Yes, no matter which of the three definitions at your link is used. Suppose that $X$ is a $k$-space, and $Y$ is a closed subspace of $X$, and let $A\subseteq Y$; $A$ is closed in $Y$ iff $A$ is closed in $X$.
Using the first definition at your link: If $A$ is closed in $Y$, then $A$ is closed in $X$, so $A\cap K$ is closed in $X$ for each compact $K\subseteq X$, and hence $A\cap K$ is closed in $Y$ for each compact $K\subseteq Y$. If $A$ is not closed in $Y$, then $A$ is not closed in $X$, so $A\cap K$ is not closed in $X$ for some compact $K\subseteq X$. Let $K_0=K\cap Y$. Then $K_0$ is compact, $A\cap K_0=A\cap K$ is not closed in $X$, and $K_0\subseteq Y$.
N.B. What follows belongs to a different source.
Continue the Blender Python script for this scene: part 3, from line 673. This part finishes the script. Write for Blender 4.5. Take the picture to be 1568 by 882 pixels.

Using the third definition at your link: If $A$ is closed in $Y$, then $A$ is closed in $X$, so $A\cap K$ is compact for each compact $K\subseteq X$, and hence $A\cap K$ is compact for each compact $K\subseteq Y$. If $A$ is not closed in $Y$, then $A$ is not closed in $X$, so $A\cap K$ is not compact for some compact $K\subseteq X$. Define $K_0=K\cap Y$. Then $K_0$ is compact, $A\cap K_0=A\cap K$ is not compact, and $K_0\subseteq Y$.
Using the second definition at your link: Suppose that there are a compact Hausdorff space $K$ and a continuous $f:K\to Y$ such that $f^{-1}[A]$ is not compact. Clearly $f$ can be viewed as a continuous map from $K$ to $X$, so $A$ is not closed in $X$, and hence $A$ is not closed in $Y$. If on the other hand $A$ is not closed in $Y$, then $A$ is not closed in $X$, so there are a compact Hausdorff space $K$ and a continuous $f:K\to X$ such that $f^{-1}[A]$ is not compact. Let $K_0=f^{-1}[Y]$. Then $K_0$ is closed in $K$ and hence compact and Hausdorff, and $f\upharpoonright K_0$ is a continuous map from $K_0$ to $Y$, such that $(f\upharpoonright K_0)^{-1}[A]=f^{-1}[A]$ is not closed in $K_0$.